>> Start DATASET SECTION

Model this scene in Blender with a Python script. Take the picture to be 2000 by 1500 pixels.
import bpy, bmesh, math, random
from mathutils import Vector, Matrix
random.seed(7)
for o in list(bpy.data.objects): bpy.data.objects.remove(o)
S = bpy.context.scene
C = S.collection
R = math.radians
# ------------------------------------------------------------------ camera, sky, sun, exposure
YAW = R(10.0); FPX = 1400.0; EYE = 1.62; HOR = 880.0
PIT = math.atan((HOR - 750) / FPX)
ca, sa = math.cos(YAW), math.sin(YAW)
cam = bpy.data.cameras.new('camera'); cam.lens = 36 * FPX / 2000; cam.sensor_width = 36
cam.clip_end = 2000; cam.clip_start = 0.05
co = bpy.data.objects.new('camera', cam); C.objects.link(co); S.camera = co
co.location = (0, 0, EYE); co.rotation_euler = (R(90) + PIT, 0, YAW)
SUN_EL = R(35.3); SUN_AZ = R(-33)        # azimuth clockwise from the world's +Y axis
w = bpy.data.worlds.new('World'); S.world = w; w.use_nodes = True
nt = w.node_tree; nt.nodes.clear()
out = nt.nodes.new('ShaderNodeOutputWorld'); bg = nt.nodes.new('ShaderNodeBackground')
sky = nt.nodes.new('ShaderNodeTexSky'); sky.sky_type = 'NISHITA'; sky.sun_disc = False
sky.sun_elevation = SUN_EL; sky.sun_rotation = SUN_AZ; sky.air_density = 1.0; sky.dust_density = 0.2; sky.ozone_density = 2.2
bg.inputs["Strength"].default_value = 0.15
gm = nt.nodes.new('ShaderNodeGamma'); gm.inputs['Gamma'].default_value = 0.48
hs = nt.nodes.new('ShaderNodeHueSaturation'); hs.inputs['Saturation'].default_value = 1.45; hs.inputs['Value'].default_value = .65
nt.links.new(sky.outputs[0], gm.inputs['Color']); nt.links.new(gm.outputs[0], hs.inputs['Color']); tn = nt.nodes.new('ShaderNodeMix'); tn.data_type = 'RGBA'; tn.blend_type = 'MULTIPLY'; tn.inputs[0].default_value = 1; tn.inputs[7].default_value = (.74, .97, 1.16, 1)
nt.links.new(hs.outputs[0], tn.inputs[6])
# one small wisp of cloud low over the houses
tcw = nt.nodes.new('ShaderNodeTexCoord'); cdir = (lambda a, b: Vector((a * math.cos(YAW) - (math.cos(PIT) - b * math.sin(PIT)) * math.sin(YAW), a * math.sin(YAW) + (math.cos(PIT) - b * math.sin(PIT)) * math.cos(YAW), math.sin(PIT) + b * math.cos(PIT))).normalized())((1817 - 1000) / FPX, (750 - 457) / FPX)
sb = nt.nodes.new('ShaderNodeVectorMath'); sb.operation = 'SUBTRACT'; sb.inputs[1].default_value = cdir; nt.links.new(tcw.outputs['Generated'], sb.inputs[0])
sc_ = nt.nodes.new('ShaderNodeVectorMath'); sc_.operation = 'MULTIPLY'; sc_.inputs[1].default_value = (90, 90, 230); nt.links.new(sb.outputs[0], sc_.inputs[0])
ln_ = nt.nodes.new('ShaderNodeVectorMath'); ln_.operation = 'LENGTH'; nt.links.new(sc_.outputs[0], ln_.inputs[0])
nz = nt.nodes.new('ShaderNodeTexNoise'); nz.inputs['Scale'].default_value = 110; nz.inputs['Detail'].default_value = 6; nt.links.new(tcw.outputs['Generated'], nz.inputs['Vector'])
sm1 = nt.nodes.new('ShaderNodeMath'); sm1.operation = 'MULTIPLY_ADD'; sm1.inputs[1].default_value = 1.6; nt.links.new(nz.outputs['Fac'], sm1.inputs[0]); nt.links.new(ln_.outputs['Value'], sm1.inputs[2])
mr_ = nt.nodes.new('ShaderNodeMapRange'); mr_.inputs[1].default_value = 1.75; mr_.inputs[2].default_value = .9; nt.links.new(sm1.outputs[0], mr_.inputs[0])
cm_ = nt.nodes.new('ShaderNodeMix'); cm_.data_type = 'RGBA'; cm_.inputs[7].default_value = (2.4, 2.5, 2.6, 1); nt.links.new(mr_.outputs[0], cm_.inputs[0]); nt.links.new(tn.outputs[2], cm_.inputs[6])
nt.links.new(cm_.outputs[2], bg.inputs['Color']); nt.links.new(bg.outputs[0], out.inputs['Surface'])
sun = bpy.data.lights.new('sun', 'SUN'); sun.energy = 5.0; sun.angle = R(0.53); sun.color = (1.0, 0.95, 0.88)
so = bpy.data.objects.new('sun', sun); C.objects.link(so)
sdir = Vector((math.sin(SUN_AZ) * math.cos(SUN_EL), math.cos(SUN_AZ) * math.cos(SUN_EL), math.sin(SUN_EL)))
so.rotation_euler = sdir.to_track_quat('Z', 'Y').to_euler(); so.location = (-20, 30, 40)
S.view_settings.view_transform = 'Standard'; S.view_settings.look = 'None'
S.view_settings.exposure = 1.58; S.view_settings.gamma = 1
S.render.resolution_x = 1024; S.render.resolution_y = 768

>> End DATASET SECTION

REQUEST: Reproduce all the data word for word.

TASK OUTPUT:
Model this scene in Blender with a Python script. Take the picture to be 2000 by 1500 pixels.
import bpy, bmesh, math, random
from mathutils import Vector, Matrix
random.seed(7)
for o in list(bpy.data.objects): bpy.data.objects.remove(o)
S = bpy.context.scene
C = S.collection
R = math.radians
# ------------------------------------------------------------------ camera, sky, sun, exposure
YAW = R(10.0); FPX = 1400.0; EYE = 1.62; HOR = 880.0
PIT = math.atan((HOR - 750) / FPX)
ca, sa = math.cos(YAW), math.sin(YAW)
cam = bpy.data.cameras.new('camera'); cam.lens = 36 * FPX / 2000; cam.sensor_width = 36
cam.clip_end = 2000; cam.clip_start = 0.05
co = bpy.data.objects.new('camera', cam); C.objects.link(co); S.camera = co
co.location = (0, 0, EYE); co.rotation_euler = (R(90) + PIT, 0, YAW)
SUN_EL = R(35.3); SUN_AZ = R(-33)        # azimuth clockwise from the world's +Y axis
w = bpy.data.worlds.new('World'); S.world = w; w.use_nodes = True
nt = w.node_tree; nt.nodes.clear()
out = nt.nodes.new('ShaderNodeOutputWorld'); bg = nt.nodes.new('ShaderNodeBackground')
sky = nt.nodes.new('ShaderNodeTexSky'); sky.sky_type = 'NISHITA'; sky.sun_disc = False
sky.sun_elevation = SUN_EL; sky.sun_rotation = SUN_AZ; sky.air_density = 1.0; sky.dust_density = 0.2; sky.ozone_density = 2.2
bg.inputs["Strength"].default_value = 0.15
gm = nt.nodes.new('ShaderNodeGamma'); gm.inputs['Gamma'].default_value = 0.48
hs = nt.nodes.new('ShaderNodeHueSaturation'); hs.inputs['Saturation'].default_value = 1.45; hs.inputs['Value'].default_value = .65
nt.links.new(sky.outputs[0], gm.inputs['Color']); nt.links.new(gm.outputs[0], hs.inputs['Color']); tn = nt.nodes.new('ShaderNodeMix'); tn.data_type = 'RGBA'; tn.blend_type = 'MULTIPLY'; tn.inputs[0].default_value = 1; tn.inputs[7].default_value = (.74, .97, 1.16, 1)
nt.links.new(hs.outputs[0], tn.inputs[6])
# one small wisp of cloud low over the houses
tcw = nt.nodes.new('ShaderNodeTexCoord'); cdir = (lambda a, b: Vector((a * math.cos(YAW) - (math.cos(PIT) - b * math.sin(PIT)) * math.sin(YAW), a * math.sin(YAW) + (math.cos(PIT) - b * math.sin(PIT)) * math.cos(YAW), math.sin(PIT) + b * math.cos(PIT))).normalized())((1817 - 1000) / FPX, (750 - 457) / FPX)
sb = nt.nodes.new('ShaderNodeVectorMath'); sb.operation = 'SUBTRACT'; sb.inputs[1].default_value = cdir; nt.links.new(tcw.outputs['Generated'], sb.inputs[0])
sc_ = nt.nodes.new('ShaderNodeVectorMath'); sc_.operation = 'MULTIPLY'; sc_.inputs[1].default_value = (90, 90, 230); nt.links.new(sb.outputs[0], sc_.inputs[0])
ln_ = nt.nodes.new('ShaderNodeVectorMath'); ln_.operation = 'LENGTH'; nt.links.new(sc_.outputs[0], ln_.inputs[0])
nz = nt.nodes.new('ShaderNodeTexNoise'); nz.inputs['Scale'].default_value = 110; nz.inputs['Detail'].default_value = 6; nt.links.new(tcw.outputs['Generated'], nz.inputs['Vector'])
sm1 = nt.nodes.new('ShaderNodeMath'); sm1.operation = 'MULTIPLY_ADD'; sm1.inputs[1].default_value = 1.6; nt.links.new(nz.outputs['Fac'], sm1.inputs[0]); nt.links.new(ln_.outputs['Value'], sm1.inputs[2])
mr_ = nt.nodes.new('ShaderNodeMapRange'); mr_.inputs[1].default_value = 1.75; mr_.inputs[2].default_value = .9; nt.links.new(sm1.outputs[0], mr_.inputs[0])
cm_ = nt.nodes.new('ShaderNodeMix'); cm_.data_type = 'RGBA'; cm_.inputs[7].default_value = (2.4, 2.5, 2.6, 1); nt.links.new(mr_.outputs[0], cm_.inputs[0]); nt.links.new(tn.outputs[2], cm_.inputs[6])
nt.links.new(cm_.outputs[2], bg.inputs['Color']); nt.links.new(bg.outputs[0], out.inputs['Surface'])
sun = bpy.data.lights.new('sun', 'SUN'); sun.energy = 5.0; sun.angle = R(0.53); sun.color = (1.0, 0.95, 0.88)
so = bpy.data.objects.new('sun', sun); C.objects.link(so)
sdir = Vector((math.sin(SUN_AZ) * math.cos(SUN_EL), math.cos(SUN_AZ) * math.cos(SUN_EL), math.sin(SUN_EL)))
so.rotation_euler = sdir.to_track_quat('Z', 'Y').to_euler(); so.location = (-20, 30, 40)
S.view_settings.view_transform = 'Standard'; S.view_settings.look = 'None'
S.view_settings.exposure = 1.58; S.view_settings.gamma = 1
S.render.resolution_x = 1024; S.render.resolution_y = 768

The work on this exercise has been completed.